Alicia Eler: Tell me about Dynasty Handbag’s origin story.


Jibz Cameron: I come from an experimental music scene and performance art background. When I first started performing as Dynasty Handbag, I was mostly opening for bands. It was a music-based project, but it was very performative and had a lot of interruptions of disembodied voices and disassociated, fragmented thoughts, and other things going on while I was on stage. It was about this larger concept of a failed woman—a sad, divorced funeral-goer from Miami or something. She was highly dressed-up, and a failure at womanhood.


In The Queer Art of Failure, Judith Halberstam discusses the way in which “lowbrow” forms of art, such as kitsch, mass media, and popular culture—all of which are at play in your work—risk not being taken seriously in the same way “highbrow” art or culture is.

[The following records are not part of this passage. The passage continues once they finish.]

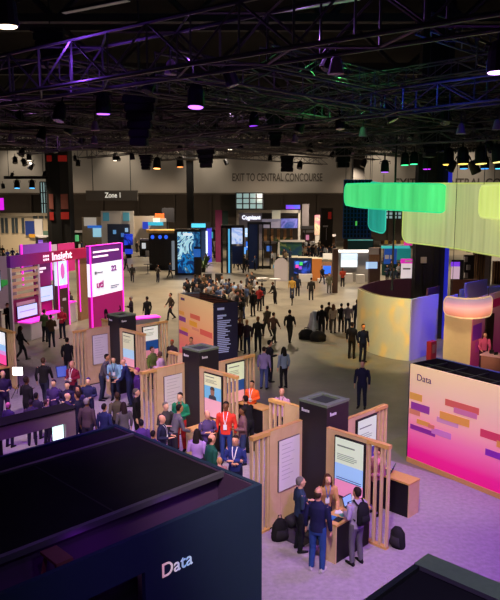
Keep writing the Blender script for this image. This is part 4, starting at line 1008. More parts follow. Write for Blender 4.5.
# ------------------------------------------------------------ hanging lamps and loudspeakers
def lens_mat(hexc, s): return glow(hexc, s)
FIX = {}
def fixture(label, pos, aim, hexc=None, s=6.0, size=1.0, group='spotlights hung in the truss grid'):
    """a theatre spot: clamp, yoke, drum and lens; local -Z is where it shines"""
    key = (hexc, s)
    if key not in FIX:
        t = thing('stage_light', label, 'lamp')
        MB().tube([(0, 0, .18), (0, 0, .55)], .03, 6).tube([(-.24, 0, .1), (-.24, 0, .22), (.24, 0, .22), (.24, 0, .1)], .025, 6).build('yoke', blackm, t)
        d = thing('tilt_head', None, None)
        MB().rings([(0, 0, .28, .12, .12), (0, 0, .1, .19, .19), (0, 0, -.1, .20, .20), (0, 0, -.28, .21, .21)], 12).build('housing', blackm, t)
        MB().rings([(0, 0, -.30, .165, .165), (0, 0, -.275, .185, .185)], 12).build('lens', lens_mat(hexc, s*.45) if hexc else mat('dark_lens', (.02, .02, .03), .15), t)
        bpy.data.objects.remove(d); FIX[key] = t
        o = t
    else: o = copy_tree(FIX[key])
    o.location = pos; o.scale = (size,)*3
    dv = V(aim)-V(pos); o.rotation_euler = V((0, 0, -1)).rotation_difference(dv.normalized()).to_euler()
    o['label'] = label
    if group: o['group'] = group
    elif 'group' in o: del o['group']
    return o
def spot(pos, aim, hexc, watts, ang=60, blend=.6, rad=.12):
    L = bpy.data.lights.new('spot', 'SPOT'); L.energy = watts; L.color = srgb(hexc); L.spot_size = R(ang); L.spot_blend = blend; L.shadow_soft_size = rad
    o = bpy.data.objects.new('spot_light', L); COL.objects.link(o); o.location = pos
    dv = V(aim)-V(pos); o.rotation_euler = dv.to_track_quat('-Z', 'Y').to_euler(); return o
def lamp(label, px, py, Y, aim, hexc, lens, watts=0, ang=60, size=1.0, group=None, beam=None):
    p = D(px, py, Y); a_ = V(aim); fixture(label, p, (p.x+(a_.x-p.x)*.25, p.y+(a_.y-p.y)*.25, a_.z), hexc, lens, size, group)
    if watts:
        d = (V(aim)-p).normalized(); spot(p+d*.34*size, aim, beam or hexc, watts, ang)
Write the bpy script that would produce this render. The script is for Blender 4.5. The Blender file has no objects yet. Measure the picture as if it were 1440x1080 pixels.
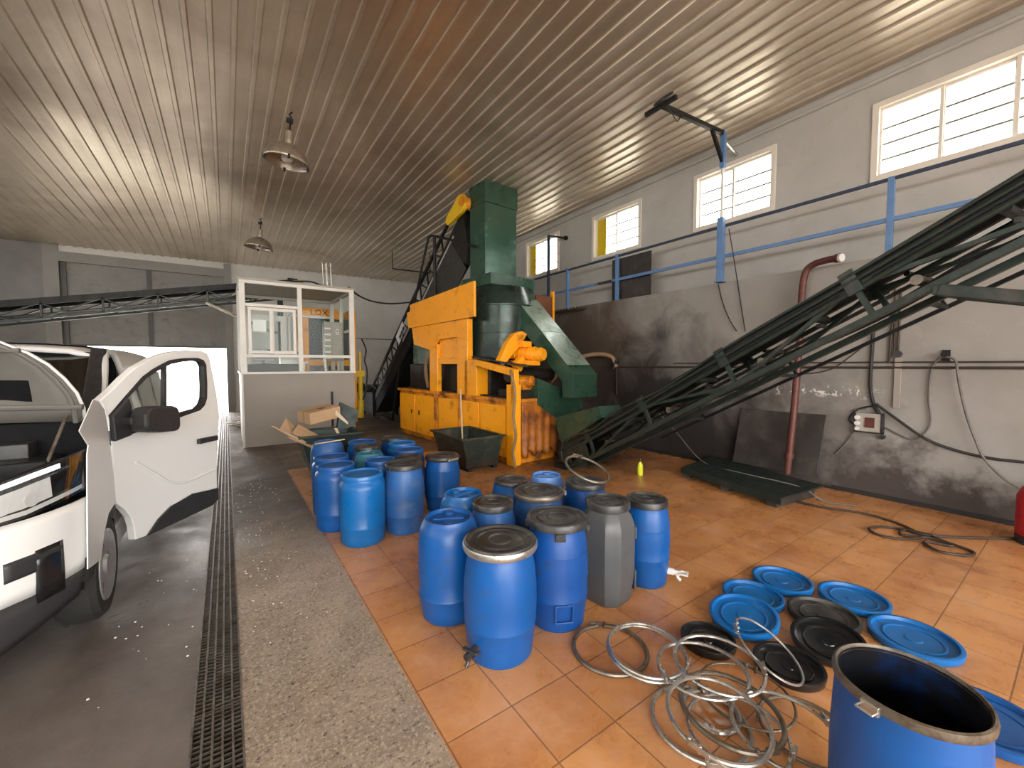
SKY = 10.0
EXPO = 0.25
import bpy, bmesh, math, random
from mathutils import Vector, Matrix
random.seed(7)
V = Vector
col = bpy.context.scene.collection
SC = bpy.context.scene

# ------------------------------------------------------------------ camera
FPX, CX, CY = 575.0, 720.0, 540.0
PITCH = math.atan(28 / FPX)
YAW = math.atan(402 / FPX * math.cos(PITCH))
CAM = V((0, 0, 1.6))
FW = V((math.sin(YAW) * math.cos(PITCH), math.cos(YAW) * math.cos(PITCH), -math.sin(PITCH)))
RT = V((math.cos(YAW), -math.sin(YAW), 0))
UP = RT.cross(FW)
cd = bpy.data.cameras.new('camera')
cam = bpy.data.objects.new('camera', cd)
col.objects.link(cam)
cd.sensor_width = 36
cd.lens = FPX / 1440 * 36
cd.clip_start = 0.05
cam.matrix_world = Matrix.Translation(CAM) @ Matrix((RT, UP, -FW)).transposed().to_4x4()
SC.camera = cam

# a measured point of the photograph carried onto a plane of the hall
def on(u, v, P, n):
    d = FW + RT * ((u - CX) / FPX) - UP * ((v - CY) / FPX)
    P, n = V(P), V(n)
    return CAM + d * ((P - CAM).dot(n) / d.dot(n))
def onX(u, v, x): return on(u, v, (x, 0, 0), (1, 0, 0))
def onY(u, v, y): return on(u, v, (0, y, 0), (0, 1, 0))
def onZ(u, v, z=0): return on(u, v, (0, 0, z), (0, 0, 1))

# ------------------------------------------------------------------ mesh building
class MB:
    def __init__(s): s.bm = bmesh.new()
    def faces(s, vs, fs):
        b = [s.bm.verts.new(v) for v in vs]
        for f in fs:
            try: s.bm.faces.new([b[i] for i in f])
            except ValueError: pass
        return b
    def hexa(s, p):   # 4 bottom, 4 top
        return s.faces(p, [(3,2,1,0),(4,5,6,7),(0,1,5,4),(1,2,6,5),(2,3,7,6),(3,0,4,7)])
    def box(s, lo, hi, M=None):
        x0,y0,z0 = lo; x1,y1,z1 = hi
        p = [V(q) for q in ((x0,y0,z0),(x1,y0,z0),(x1,y1,z0),(x0,y1,z0),(x0,y0,z1),(x1,y0,z1),(x1,y1,z1),(x0,y1,z1))]
        if M: p = [M @ q for q in p]
        s.hexa(p); return s
    def prism(s, pts, vec):
        n = len(pts); vec = V(vec)
        vs = [V(p) for p in pts] + [V(p) + vec for p in pts]
        s.faces(vs, [tuple(range(n - 1, -1, -1)), tuple(range(n, 2 * n))] + [(i, (i + 1) % n, n + (i + 1) % n, n + i) for i in range(n)])
        return s
    def holed(s, outer, holes, vec):
        t = bmesh.new(); ed = []
        for loop in [outer] + holes:
            vs = [t.verts.new(V(p)) for p in loop]
            ed += [t.edges.new((vs[i], vs[(i + 1) % len(vs)])) for i in range(len(vs))]
        bmesh.ops.triangle_fill(t, edges=ed, use_beauty=True)
        r = bmesh.ops.extrude_face_region(t, geom=list(t.faces))
        bmesh.ops.translate(t, verts=[g for g in r['geom'] if isinstance(g, bmesh.types.BMVert)], vec=V(vec))
        me = bpy.data.meshes.new('tmp'); t.to_mesh(me); t.free()
        s.bm.from_mesh(me); bpy.data.meshes.remove(me); return s
    def bar(s, a, b, w, h, up=(0, 0, 1)):
        a, b = V(a), V(b); d = (b - a).normalized(); up = V(up)
        r = d.cross(up)
        if r.length < 1e-4: r = d.cross(V((1, 0, 0)))
        r.normalize(); u = r.cross(d).normalized()
        o = [(-r*w/2 - u*h/2), (r*w/2 - u*h/2), (r*w/2 + u*h/2), (-r*w/2 + u*h/2)]
        s.hexa([a + k for k in o] + [b + k for k in o]); return s
    def tube(s, pts, r, seg=8, closed=False, radii=None):
        pts = [V(p) for p in pts]; n = len(pts); rings = []
        prev = None
        for i in range(n):
            if closed: t = (pts[(i + 1) % n] - pts[i - 1]).normalized()
            else: t = (pts[min(i + 1, n - 1)] - pts[max(i - 1, 0)]).normalized()
            if prev is None:
                nn = t.orthogonal().normalized()
            else:
                nn = (prev - t * prev.dot(t))
                nn = nn.normalized() if nn.length > 1e-6 else t.orthogonal().normalized()
            prev = nn; bb = t.cross(nn); rr = radii[i] if radii else r
            rings.append([s.bm.verts.new(pts[i] + (nn * math.cos(a) + bb * math.sin(a)) * rr) for a in [2 * math.pi * k / seg for k in range(seg)]])
        m = n if closed else n - 1
        for i in range(m):
            A, B = rings[i], rings[(i + 1) % n]
            for k in range(seg):
                s.bm.faces.new((A[k], A[(k + 1) % seg], B[(k + 1) % seg], B[k]))
        if not closed:
            s.bm.faces.new(rings[0][::-1]); s.bm.faces.new(rings[-1])
        return s
    def cyl(s, a, b, r, seg=16, r2=None):
        return s.tube([a, b], r, seg, radii=[r, r if r2 is None else r2])
    def lathe(s, prof, seg=32, M=None, shape=None):
        rings = []
        for (r, z) in prof:
            if r < 1e-6:
                p = V((0, 0, z)); rings.append([s.bm.verts.new(M @ p if M else p)])
            else:
                ring = []
                for k in range(seg):
                    a = 2 * math.pi * k / seg; q = r * (shape(a) if shape else 1)
                    p = V((q * math.cos(a), q * math.sin(a), z)); ring.append(s.bm.verts.new(M @ p if M else p))
                rings.append(ring)
        for A, B in zip(rings, rings[1:]):
            for k in range(seg):
                j = (k + 1) % seg
                if len(A) == 1 and len(B) == 1: continue
                if len(A) == 1: f = (A[0], B[j], B[k])
                elif len(B) == 1: f = (A[k], A[j], B[0])
                else: f = (A[k], A[j], B[j], B[k])
                s.bm.faces.new(f)
        return s
    def grid(s, rows):
        R = [[s.bm.verts.new(V(p)) for p in row] for row in rows]
        for a, b in zip(R, R[1:]):
            for k in range(len(a) - 1): s.bm.faces.new((a[k], a[k + 1], b[k + 1], b[k]))
        return s
    def move(s, M):
        for v in s.bm.verts: v.co = M @ v.co
        return s
    def build(s, name, m, parent=None, smooth=35, bevel=0, solid=0, sub=0, normals=True):
        if normals: bmesh.ops.recalc_face_normals(s.bm, faces=s.bm.faces)
        me = bpy.data.meshes.new(name); s.bm.to_mesh(me); s.bm.free()
        if m: me.materials.append(m)
        if smooth:
            for p in me.polygons: p.use_smooth = True
            me.set_sharp_from_angle(angle=math.radians(smooth))
        o = bpy.data.objects.new(name, me); col.objects.link(o)
        if parent: o.parent = parent
        if solid:
            q = o.modifiers.new('thickness', 'SOLIDIFY'); q.thickness = solid; q.offset = -1
        if sub:
            q = o.modifiers.new('smooth', 'SUBSURF'); q.levels = sub; q.render_levels = sub
        if bevel:
            q = o.modifiers.new('edges', 'BEVEL'); q.width = bevel; q.segments = 2; q.limit_method = 'ANGLE'; q.angle_limit = math.radians(40)
        return o

def tag(o, label=None, cat=None, group=None, kind=None):
    if label: o['label'] = label
    if cat: o['category'] = cat
    if group: o['group'] = group
    if kind: o['kind'] = kind
    return o
def thing(name, label, cat, loc=(0, 0, 0), rz=0, group=None):
    o = bpy.data.objects.new(name, None); col.objects.link(o)
    o.location = loc; o.rotation_euler = (0, 0, rz); o.empty_display_size = .1
    return tag(o, label, cat, group)
def struct(o): o['kind'] = 'structure'; return o
def smoothpath(pts, n=8, closed=False):
    P = [V(p) for p in pts]; out = []; N = len(P)
    m = N if closed else N - 1
    for i in range(m):
        p1, p2 = P[i], P[(i + 1) % N]
        p0 = P[i - 1] if (closed or i > 0) else p1 * 2 - p2
        p3 = P[(i + 2) % N] if (closed or i + 2 < N) else p2 * 2 - p1
        for k in range(n):
            t = k / n
            out.append(.5 * ((2 * p1) + (p2 - p0) * t + (2 * p0 - 5 * p1 + 4 * p2 - p3) * t * t + (3 * p1 - p0 - 3 * p2 + p3) * t ** 3))
    if not closed: out.append(P[-1])
    return out

# ------------------------------------------------------------------ materials
def srgb(r, g, b):
    f = lambda c: (c / 255 / 12.92) if c / 255 <= .04045 else ((c / 255 + .055) / 1.055) ** 2.4
    return (f(r), f(g), f(b), 1)
class NT:
    def __init__(s, name):
        s.m = bpy.data.materials.new(name); s.m.use_nodes = True
        s.t = s.m.node_tree; s.b = s.t.nodes['Principled BSDF']
    def n(s, typ, **kw):
        q = s.t.nodes.new(typ)
        for k, v in kw.items():
            if k in q.inputs: q.inputs[k].default_value = v
            else: setattr(q, k, v)
        return q
    def l(s, a, b): s.t.links.new(a, b)
    def noise(s, vec, scale, detail=5, rough=.6, dist=0):
        q = s.n('ShaderNodeTexNoise'); q.inputs['Scale'].default_value = scale; q.inputs['Detail'].default_value = detail
        q.inputs['Roughness'].default_value = rough; q.inputs['Distortion'].default_value = dist
        if vec: s.l(vec, q.inputs['Vector'])
        return q.outputs['Fac']
    def ramp(s, fac, a, b, lo=0., hi=1.):
        q = s.n('ShaderNodeMapRange'); q.inputs['From Min'].default_value = a; q.inputs['From Max'].default_value = b
        q.inputs['To Min'].default_value = lo; q.inputs['To Max'].default_value = hi
        s.l(fac, q.inputs['Value']); return q.outputs['Result']
    def mix(s, fac, a, b, mode='MIX'):
        q = s.n('ShaderNodeMix'); q.data_type = 'RGBA'; q.blend_type = mode
        for i, x in ((0, fac), (6, a), (7, b)):
            if hasattr(x, 'is_output'): s.l(x, q.inputs[i])
            else: q.inputs[i].default_value = x
        return q.outputs[2]
    def math(s, op, a, b=None, c=None):
        q = s.n('ShaderNodeMath'); q.operation = op
        for i, x in enumerate((a, b, c)):
            if x is None: continue
            if hasattr(x, 'is_output'): s.l(x, q.inputs[i])
            else: q.inputs[i].default_value = x
        return q.outputs[0]
    def bump(s, h, strength=.3, dist=.01):
        q = s.n('ShaderNodeBump'); q.inputs['Strength'].default_value = strength; q.inputs['Distance'].default_value = dist
        s.l(h, q.inputs['Height']); s.l(q.outputs['Normal'], s.b.inputs['Normal'])
    def pos(s):
        q = s.n('ShaderNodeTexCoord'); return q.outputs['Object']
    def set(s, **kw):
        for k, v in kw.items():
            k = k.replace('_', ' ')
            if hasattr(v, 'is_output'): s.l(v, s.b.inputs[k])
            else: s.b.inputs[k].default_value = v
def mat(name, c, rough=.5, metal=0., var=.12, vs=5., dirt=None, bump=0., bs=60., rv=.12, spec=None):
    k = NT(name); p = k.pos()
    n1 = k.noise(p, vs)
    v = k.ramp(n1, .3, .7, 1 - var, 1 + var)
    g = k.n('ShaderNodeCombineColor'); [k.l(v, g.inputs[i]) for i in range(3)]
    c0 = k.mix(1., c, g.outputs[0], 'MULTIPLY')
    if dirt:
        dc, amt, ds = dirt
        d = k.ramp(k.noise(p, ds, 8, .65, .3), .62 - amt * .5, .80 - amt * .5)
        c0 = k.mix(d, c0, dc)
    k.set(Base_Color=c0, Metallic=metal, Roughness=k.ramp(k.noise(p, vs * 2.3), .3, .7, max(.03, rough - rv), min(1, rough + rv)))
    if spec is not None: k.set(Specular_IOR_Level=spec)
    if bump: k.bump(k.noise(p, bs, 6), bump)
    return k.m
M = {}
BLK = (.012, .012, .013, 1)
M['blue'] = mat('blue_plastic', (.003, .082, .315, 1), .40, 0, .10, 4, ((.02, .07, .20, 1), .10, 9), .05, 90)
M['blue_new'] = mat('bright_blue_plastic', (.003, .125, .40, 1), .36, 0, .08, 5, ((.04, .16, .36, 1), .08, 11), .05, 90)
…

How do you think about failure in relation to life, art, and queerness?


I don’t set out to fail. But I do think that most people in the world are destined to fail at our impossible structure we’ve set up for what “success” means. It sounds a little cliché to say: “We can’t fit into society’s mold!” But most people don’t, really, all the way. I’ve never really wanted to fit into society’s mold, but I feel that it’s kind of like a joke that everyone is in on.

It’s like that Leonard Cohen song “Everybody Knows”—everybody knows that this is a rigged game. I feel like I’m trying to call attention to it, talk about my feelings, and celebrate it with levity, if I can. I’m also trying to just have fun embodying all these different things that I don’t get to do in normal civilian life, or I’m not comfortable doing, or it would be dangerous to do.

Portrait of Jibz Cameron as Dynasty Handbag in L.A. by Emily Berl for Artsy.

Your song “I Can’t Stop Thinking ’Bout Having Sex With You Girl,” which sends up country music, is hilarious. What’s the story behind it? Is it a one-off, or part of an album?


That song has a story behind it, which is strange because it’s so dumb. My current sweetheart and I bonded early on about loving “Nashville,” and having this sort of crush on New Country and on Connie Britton, of course. The first song on one of the obligatory mixes we made for each other was called “Cruise” by Florida Georgia Line, and it was a total curveball.

I thought it would be a romantic, ’70s Irish folk song. But it was this totally hardcore New Country song, like “Yeah, when I first saw that bikini top on her / She’s poppin’ right out of the South Georgia water,” but it was so sweet and cute. It was sincere. Then I got really into it. I got a karaoke version of that song, and then made “I Can’t Stop Thinking ’Bout Having Sex With You Girl.” I was falling in love. You know, it was that sweet pain of being in fear but being really excited, too.


How’s it going remounting Soggy Glasses, A Homo’s Odyssey at REDCAT, in L.A., as part of The Broad’s public programming? I know it made its worldwide premiere at the Brooklyn Academy of Music last year.


I’m really excited about it. I have never done a really involved evening of performance in L.A. before, in a proper theater. The show is largely a film that plays behind me as I act along with it. It’s me and a cartoon, and it’s very silly. I take this journey through my body, with all these weird animals that live in there and guide me. I go to an artist colony in my intestines. My co-director/dramaturg Sacha Yanow is flying out from New York, and so is my technical director Serena Wong.


Do you have any future projects in the works?


Hopefully I’ll sell my TV show and make a bazillion dollars. Amanda Verwey is my writing partner for a TV series that I am trying to sell; Jack Black is my producer and Hollywood shepherd. I’ll continue to write live stuff, and perform live, because that’s the real gold, but doing TV is something I think would be really interesting and fun, and probably horrible, too.

Portrait of Jibz Cameron as Dynasty Handbag in L.A. by Emily Berl for Artsy.


—Alicia Eler


Dynasty Handbag’s Soggy Glasses: A Homo’s Odyssey is on view at REDCAT, Los Angeles, Friday, May 20, at 8:30PM.